*Challenge*
Write the material out again exactly.

*Material to process*

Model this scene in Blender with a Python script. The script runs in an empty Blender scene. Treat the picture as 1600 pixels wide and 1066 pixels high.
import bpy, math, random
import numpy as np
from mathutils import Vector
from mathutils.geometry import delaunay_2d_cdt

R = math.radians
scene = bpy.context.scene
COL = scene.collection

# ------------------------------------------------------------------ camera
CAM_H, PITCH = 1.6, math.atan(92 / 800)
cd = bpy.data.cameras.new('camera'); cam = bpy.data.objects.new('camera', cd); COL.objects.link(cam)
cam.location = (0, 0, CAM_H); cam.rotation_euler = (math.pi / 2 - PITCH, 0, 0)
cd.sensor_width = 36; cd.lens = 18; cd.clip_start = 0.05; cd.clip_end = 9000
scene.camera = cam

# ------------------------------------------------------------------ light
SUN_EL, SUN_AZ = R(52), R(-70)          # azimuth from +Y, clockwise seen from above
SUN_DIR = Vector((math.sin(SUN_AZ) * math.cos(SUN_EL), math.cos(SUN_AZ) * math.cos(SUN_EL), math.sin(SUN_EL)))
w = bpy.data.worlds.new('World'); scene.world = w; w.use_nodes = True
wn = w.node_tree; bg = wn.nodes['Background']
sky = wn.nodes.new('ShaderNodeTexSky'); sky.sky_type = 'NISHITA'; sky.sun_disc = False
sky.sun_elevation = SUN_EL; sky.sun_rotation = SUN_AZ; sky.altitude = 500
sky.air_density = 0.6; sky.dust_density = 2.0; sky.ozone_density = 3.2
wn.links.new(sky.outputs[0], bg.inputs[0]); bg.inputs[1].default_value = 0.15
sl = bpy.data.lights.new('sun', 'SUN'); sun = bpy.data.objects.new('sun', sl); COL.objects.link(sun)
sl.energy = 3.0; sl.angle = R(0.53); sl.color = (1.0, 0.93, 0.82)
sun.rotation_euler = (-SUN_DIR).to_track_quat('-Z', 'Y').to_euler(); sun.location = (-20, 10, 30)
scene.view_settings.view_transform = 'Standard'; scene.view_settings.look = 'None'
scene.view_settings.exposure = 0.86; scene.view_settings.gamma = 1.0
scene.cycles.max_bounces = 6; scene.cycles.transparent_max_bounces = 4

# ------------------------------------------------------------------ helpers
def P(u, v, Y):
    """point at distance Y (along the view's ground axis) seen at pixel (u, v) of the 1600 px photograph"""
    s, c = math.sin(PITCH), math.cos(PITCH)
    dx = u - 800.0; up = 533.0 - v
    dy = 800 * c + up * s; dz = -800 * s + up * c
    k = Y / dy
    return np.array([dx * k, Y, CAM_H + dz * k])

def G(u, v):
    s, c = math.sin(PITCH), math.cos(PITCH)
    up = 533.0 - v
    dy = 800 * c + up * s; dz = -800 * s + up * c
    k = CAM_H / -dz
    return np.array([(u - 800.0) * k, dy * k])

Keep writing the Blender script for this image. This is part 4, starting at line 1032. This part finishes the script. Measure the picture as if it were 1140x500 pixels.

*Exercise result*
Model this scene in Blender with a Python script. The script runs in an empty Blender scene. Treat the picture as 1600 pixels wide and 1066 pixels high.
import bpy, math, random
import numpy as np
from mathutils import Vector
from mathutils.geometry import delaunay_2d_cdt

R = math.radians
scene = bpy.context.scene
COL = scene.collection

# ------------------------------------------------------------------ camera
CAM_H, PITCH = 1.6, math.atan(92 / 800)
cd = bpy.data.cameras.new('camera'); cam = bpy.data.objects.new('camera', cd); COL.objects.link(cam)
cam.location = (0, 0, CAM_H); cam.rotation_euler = (math.pi / 2 - PITCH, 0, 0)
cd.sensor_width = 36; cd.lens = 18; cd.clip_start = 0.05; cd.clip_end = 9000
scene.camera = cam

# ------------------------------------------------------------------ light
SUN_EL, SUN_AZ = R(52), R(-70)          # azimuth from +Y, clockwise seen from above
SUN_DIR = Vector((math.sin(SUN_AZ) * math.cos(SUN_EL), math.cos(SUN_AZ) * math.cos(SUN_EL), math.sin(SUN_EL)))
w = bpy.data.worlds.new('World'); scene.world = w; w.use_nodes = True
wn = w.node_tree; bg = wn.nodes['Background']
sky = wn.nodes.new('ShaderNodeTexSky'); sky.sky_type = 'NISHITA'; sky.sun_disc = False
sky.sun_elevation = SUN_EL; sky.sun_rotation = SUN_AZ; sky.altitude = 500
sky.air_density = 0.6; sky.dust_density = 2.0; sky.ozone_density = 3.2
wn.links.new(sky.outputs[0], bg.inputs[0]); bg.inputs[1].default_value = 0.15
sl = bpy.data.lights.new('sun', 'SUN'); sun = bpy.data.objects.new('sun', sl); COL.objects.link(sun)
sl.energy = 3.0; sl.angle = R(0.53); sl.color = (1.0, 0.93, 0.82)
sun.rotation_euler = (-SUN_DIR).to_track_quat('-Z', 'Y').to_euler(); sun.location = (-20, 10, 30)
scene.view_settings.view_transform = 'Standard'; scene.view_settings.look = 'None'
scene.view_settings.exposure = 0.86; scene.view_settings.gamma = 1.0
scene.cycles.max_bounces = 6; scene.cycles.transparent_max_bounces = 4

# ------------------------------------------------------------------ helpers
def P(u, v, Y):
    """point at distance Y (along the view's ground axis) seen at pixel (u, v) of the 1600 px photograph"""
    s, c = math.sin(PITCH), math.cos(PITCH)
    dx = u - 800.0; up = 533.0 - v
    dy = 800 * c + up * s; dz = -800 * s + up * c
    k = Y / dy
    return np.array([dx * k, Y, CAM_H + dz * k])

def G(u, v):
    s, c = math.sin(PITCH), math.cos(PITCH)
    up = 533.0 - v
    dy = 800 * c + up * s; dz = -800 * s + up * c
    k = CAM_H / -dz
    return np.array([(u - 800.0) * k, dy * k])

Keep writing the Blender script for this image. This is part 4, starting at line 1032. This part finishes the script. Measure the picture as if it were 1140x500 pixels.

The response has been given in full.